» Problem requirements
Retype exactly the lines below, beginning with the first and ending with the line where "col = scene.collection" appears.

» Supplied data

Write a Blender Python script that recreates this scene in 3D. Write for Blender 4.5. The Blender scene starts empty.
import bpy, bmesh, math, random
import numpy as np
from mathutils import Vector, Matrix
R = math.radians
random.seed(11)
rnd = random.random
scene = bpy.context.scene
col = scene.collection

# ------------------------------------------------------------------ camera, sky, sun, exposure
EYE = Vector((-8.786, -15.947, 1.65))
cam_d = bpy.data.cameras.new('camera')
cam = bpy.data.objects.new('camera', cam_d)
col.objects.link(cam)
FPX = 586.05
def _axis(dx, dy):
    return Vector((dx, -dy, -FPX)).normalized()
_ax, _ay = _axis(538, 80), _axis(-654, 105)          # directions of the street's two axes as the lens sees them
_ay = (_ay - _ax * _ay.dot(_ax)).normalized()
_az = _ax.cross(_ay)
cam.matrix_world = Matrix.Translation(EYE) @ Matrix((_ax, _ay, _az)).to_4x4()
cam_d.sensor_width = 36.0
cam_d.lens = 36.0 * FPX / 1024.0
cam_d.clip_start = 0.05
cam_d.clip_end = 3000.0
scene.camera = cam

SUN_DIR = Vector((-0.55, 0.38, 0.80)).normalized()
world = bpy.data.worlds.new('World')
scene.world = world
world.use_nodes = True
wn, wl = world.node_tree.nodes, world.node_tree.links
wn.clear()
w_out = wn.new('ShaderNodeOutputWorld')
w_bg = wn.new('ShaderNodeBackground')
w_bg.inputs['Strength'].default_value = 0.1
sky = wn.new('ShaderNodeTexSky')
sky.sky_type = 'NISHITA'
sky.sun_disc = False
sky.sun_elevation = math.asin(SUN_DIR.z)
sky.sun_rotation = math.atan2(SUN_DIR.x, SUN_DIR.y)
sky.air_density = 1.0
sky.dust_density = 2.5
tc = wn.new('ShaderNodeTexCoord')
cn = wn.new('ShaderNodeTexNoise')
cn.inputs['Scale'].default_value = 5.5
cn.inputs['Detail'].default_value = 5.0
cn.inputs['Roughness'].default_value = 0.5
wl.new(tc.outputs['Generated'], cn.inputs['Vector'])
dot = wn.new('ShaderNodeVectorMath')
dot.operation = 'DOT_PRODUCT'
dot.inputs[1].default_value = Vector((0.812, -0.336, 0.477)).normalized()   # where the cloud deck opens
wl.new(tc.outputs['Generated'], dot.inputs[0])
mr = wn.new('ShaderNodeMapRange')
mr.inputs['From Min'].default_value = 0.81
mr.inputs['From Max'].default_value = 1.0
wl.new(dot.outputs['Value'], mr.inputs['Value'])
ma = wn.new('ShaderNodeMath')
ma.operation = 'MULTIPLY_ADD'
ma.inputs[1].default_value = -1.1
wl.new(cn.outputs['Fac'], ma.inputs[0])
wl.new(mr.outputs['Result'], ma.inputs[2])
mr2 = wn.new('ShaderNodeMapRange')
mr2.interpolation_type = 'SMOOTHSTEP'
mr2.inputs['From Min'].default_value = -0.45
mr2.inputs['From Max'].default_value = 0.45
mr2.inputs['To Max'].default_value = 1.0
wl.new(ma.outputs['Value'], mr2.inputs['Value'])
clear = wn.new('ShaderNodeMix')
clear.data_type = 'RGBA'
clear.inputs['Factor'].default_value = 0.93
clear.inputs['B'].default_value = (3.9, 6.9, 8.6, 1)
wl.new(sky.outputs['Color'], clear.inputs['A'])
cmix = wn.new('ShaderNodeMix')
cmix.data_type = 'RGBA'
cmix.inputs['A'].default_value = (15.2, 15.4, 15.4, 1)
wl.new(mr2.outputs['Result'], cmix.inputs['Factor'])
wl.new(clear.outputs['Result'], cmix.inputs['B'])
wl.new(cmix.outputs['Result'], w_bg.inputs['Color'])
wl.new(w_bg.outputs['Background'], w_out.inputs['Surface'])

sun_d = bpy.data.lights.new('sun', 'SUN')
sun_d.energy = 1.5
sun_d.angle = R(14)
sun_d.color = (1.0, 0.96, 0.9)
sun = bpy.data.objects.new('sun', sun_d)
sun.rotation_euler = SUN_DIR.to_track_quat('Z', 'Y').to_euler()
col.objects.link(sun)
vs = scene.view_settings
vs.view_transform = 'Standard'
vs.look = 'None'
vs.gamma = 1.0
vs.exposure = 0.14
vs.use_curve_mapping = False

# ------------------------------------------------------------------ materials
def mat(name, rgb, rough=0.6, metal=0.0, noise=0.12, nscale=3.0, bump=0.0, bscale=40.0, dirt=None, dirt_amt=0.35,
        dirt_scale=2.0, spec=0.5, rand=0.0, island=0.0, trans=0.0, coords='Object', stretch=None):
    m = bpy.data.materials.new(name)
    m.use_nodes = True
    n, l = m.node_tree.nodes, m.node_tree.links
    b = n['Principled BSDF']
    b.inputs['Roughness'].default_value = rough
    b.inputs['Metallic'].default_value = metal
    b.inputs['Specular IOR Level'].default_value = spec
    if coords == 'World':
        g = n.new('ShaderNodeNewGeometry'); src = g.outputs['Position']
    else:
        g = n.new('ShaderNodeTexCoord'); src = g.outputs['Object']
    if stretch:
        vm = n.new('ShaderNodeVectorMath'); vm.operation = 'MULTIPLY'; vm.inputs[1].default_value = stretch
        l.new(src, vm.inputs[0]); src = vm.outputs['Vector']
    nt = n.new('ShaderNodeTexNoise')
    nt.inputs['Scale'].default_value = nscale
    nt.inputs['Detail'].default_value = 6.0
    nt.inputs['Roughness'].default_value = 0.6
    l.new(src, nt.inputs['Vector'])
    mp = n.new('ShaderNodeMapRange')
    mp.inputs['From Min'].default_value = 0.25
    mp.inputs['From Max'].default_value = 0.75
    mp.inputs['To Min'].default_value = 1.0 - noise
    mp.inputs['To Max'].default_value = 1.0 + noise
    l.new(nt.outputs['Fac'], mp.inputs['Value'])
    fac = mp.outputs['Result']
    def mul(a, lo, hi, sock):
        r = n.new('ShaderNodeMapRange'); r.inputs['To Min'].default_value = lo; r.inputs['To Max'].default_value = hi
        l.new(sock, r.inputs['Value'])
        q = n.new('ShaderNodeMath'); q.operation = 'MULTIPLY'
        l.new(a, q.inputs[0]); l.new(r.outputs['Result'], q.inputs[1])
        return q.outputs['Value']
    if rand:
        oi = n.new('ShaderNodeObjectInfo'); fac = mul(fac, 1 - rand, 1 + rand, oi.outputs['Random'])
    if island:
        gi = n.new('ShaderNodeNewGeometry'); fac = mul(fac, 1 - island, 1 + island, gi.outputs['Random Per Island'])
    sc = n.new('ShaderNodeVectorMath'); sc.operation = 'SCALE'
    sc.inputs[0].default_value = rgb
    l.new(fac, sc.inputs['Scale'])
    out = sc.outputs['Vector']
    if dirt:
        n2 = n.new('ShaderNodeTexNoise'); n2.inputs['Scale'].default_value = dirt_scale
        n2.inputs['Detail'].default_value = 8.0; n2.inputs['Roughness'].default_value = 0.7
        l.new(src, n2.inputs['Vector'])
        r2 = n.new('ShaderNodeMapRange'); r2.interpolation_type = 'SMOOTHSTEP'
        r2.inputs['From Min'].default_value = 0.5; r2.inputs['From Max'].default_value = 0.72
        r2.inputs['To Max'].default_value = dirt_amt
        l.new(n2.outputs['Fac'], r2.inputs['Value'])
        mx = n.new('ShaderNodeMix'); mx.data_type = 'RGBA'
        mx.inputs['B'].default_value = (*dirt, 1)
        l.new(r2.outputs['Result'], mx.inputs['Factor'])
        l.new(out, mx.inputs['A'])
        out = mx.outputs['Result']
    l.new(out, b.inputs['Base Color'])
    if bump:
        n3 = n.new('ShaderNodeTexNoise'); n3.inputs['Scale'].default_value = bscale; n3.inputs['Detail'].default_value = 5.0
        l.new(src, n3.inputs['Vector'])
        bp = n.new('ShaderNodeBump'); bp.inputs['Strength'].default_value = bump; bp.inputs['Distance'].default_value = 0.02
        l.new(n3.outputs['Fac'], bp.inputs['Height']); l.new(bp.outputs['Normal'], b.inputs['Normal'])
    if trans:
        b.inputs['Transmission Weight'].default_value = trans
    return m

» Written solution
Write a Blender Python script that recreates this scene in 3D. Write for Blender 4.5. The Blender scene starts empty.
import bpy, bmesh, math, random
import numpy as np
from mathutils import Vector, Matrix
R = math.radians
random.seed(11)
rnd = random.random
scene = bpy.context.scene
col = scene.collection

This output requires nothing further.